Is it possible to turn the first 4 branches into one
This:

    ([$s: expr, ($($t0: tt)?, $($t1: tt)?)]) => {
        BTree::Branch {
            s: $s,
            t0: Box::new(btree!($($t0)?)),
            t1: Box::new(btree!($($t1)?)),
        }
    };

Is counted as ambiguous becuase , counts as a tt.

An example usage would be:

        let b_tree = btree!([1, ([2, ([12, ([13, ([6, (,)],)], [14, (, [7, (,)])])], [12, ([13, (,)], [14, (,)])])], [5, (,)])]);

Feel free to share a playground with the working implementation and the test-case, together with the definition (or a simplified definition) of the BTree type, as that simplifies experimentation. (For example, I can’t write macros, even less so bug-free, without being able to ask the compiler “does this work”.)

1 Like

This works for the test case. (Making the []s explicit in the macro matching.)

macro_rules! btree_alt {
    //             vvv      vvv      vvv      vvv
    ([$s: expr, ($([$($t0:tt)+])?, $([$($t1:tt)+])?)]) => {
        BTree::Branch {
            s: $s,
            //                        vvv   vvv
            t0: Box::new(btree_alt!($([$($t0)+])?)),
            t1: Box::new(btree_alt!($([$($t1)+])?)),
        }
    };
    () => {
        BTree::Null
    };
}
3 Likes

it's not possible for the syntax you are using, and this is the exact reason, the tt meta variable is a sledgehammer, it will capture anything, so you cannot use the optional modifier on it (e.g. $($x:tt)? will never work unless at the tail position)

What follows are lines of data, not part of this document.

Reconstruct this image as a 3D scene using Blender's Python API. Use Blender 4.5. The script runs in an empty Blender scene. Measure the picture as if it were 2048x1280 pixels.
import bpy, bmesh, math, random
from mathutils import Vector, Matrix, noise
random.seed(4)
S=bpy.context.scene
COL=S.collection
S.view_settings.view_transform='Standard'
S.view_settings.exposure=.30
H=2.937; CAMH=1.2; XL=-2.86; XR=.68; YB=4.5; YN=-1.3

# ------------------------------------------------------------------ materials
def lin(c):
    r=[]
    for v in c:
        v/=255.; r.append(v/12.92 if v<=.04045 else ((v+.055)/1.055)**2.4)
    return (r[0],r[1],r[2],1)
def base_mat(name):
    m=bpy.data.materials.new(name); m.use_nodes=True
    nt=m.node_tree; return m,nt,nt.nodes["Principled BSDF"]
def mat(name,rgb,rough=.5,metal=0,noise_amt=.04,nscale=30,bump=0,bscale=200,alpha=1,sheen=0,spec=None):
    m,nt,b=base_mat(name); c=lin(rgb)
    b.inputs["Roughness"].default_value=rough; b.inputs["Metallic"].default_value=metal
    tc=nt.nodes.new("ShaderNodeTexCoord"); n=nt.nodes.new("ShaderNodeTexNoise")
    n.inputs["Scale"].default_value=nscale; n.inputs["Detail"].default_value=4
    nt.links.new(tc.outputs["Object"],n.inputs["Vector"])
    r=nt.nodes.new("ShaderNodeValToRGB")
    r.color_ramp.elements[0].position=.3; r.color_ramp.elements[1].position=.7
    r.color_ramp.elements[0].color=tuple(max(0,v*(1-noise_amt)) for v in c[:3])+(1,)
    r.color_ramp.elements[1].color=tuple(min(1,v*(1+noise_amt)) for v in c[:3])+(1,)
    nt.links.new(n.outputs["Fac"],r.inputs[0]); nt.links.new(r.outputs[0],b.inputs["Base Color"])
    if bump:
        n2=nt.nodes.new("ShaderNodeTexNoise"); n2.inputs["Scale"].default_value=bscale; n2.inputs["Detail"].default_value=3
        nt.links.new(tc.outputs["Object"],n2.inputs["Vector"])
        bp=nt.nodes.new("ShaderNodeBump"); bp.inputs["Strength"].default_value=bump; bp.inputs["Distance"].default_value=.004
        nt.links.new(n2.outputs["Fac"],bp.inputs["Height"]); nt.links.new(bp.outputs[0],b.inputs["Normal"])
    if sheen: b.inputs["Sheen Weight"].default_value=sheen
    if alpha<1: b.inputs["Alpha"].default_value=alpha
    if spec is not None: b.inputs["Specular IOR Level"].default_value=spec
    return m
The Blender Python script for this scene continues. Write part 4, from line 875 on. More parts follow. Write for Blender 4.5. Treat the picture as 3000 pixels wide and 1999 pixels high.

that said, if you can accept a different syntax, the macro can be simplified a little bit. what I'd suggest is to ditch the comma separator and use a s-expression like syntax instead, which is easier to parse.

example:

let nil = tree!();
let example = tree!(1 (2 () ()) (3 (4 () ()) ()));
// possible shorter convenient syntax
let tree1 = tree!(1); // short for `tree!(1 () ())`
let tree2 = tree!(1 2 3); // short for `tree!(1 (2) (3))`, which is short for `tree!(1 (2 () ()) (3 () ()))`
let tree3 = tree!(1 () 3); // you get the idea
let tree4 = tree!(1 2 ()); // or maybe just `tree!(1 2)`

btw, round parenthesizes, square brackets, and curly braces are all tt group tokens, you can mix and match them, the s-expr doesn't have to be use single type of brackets.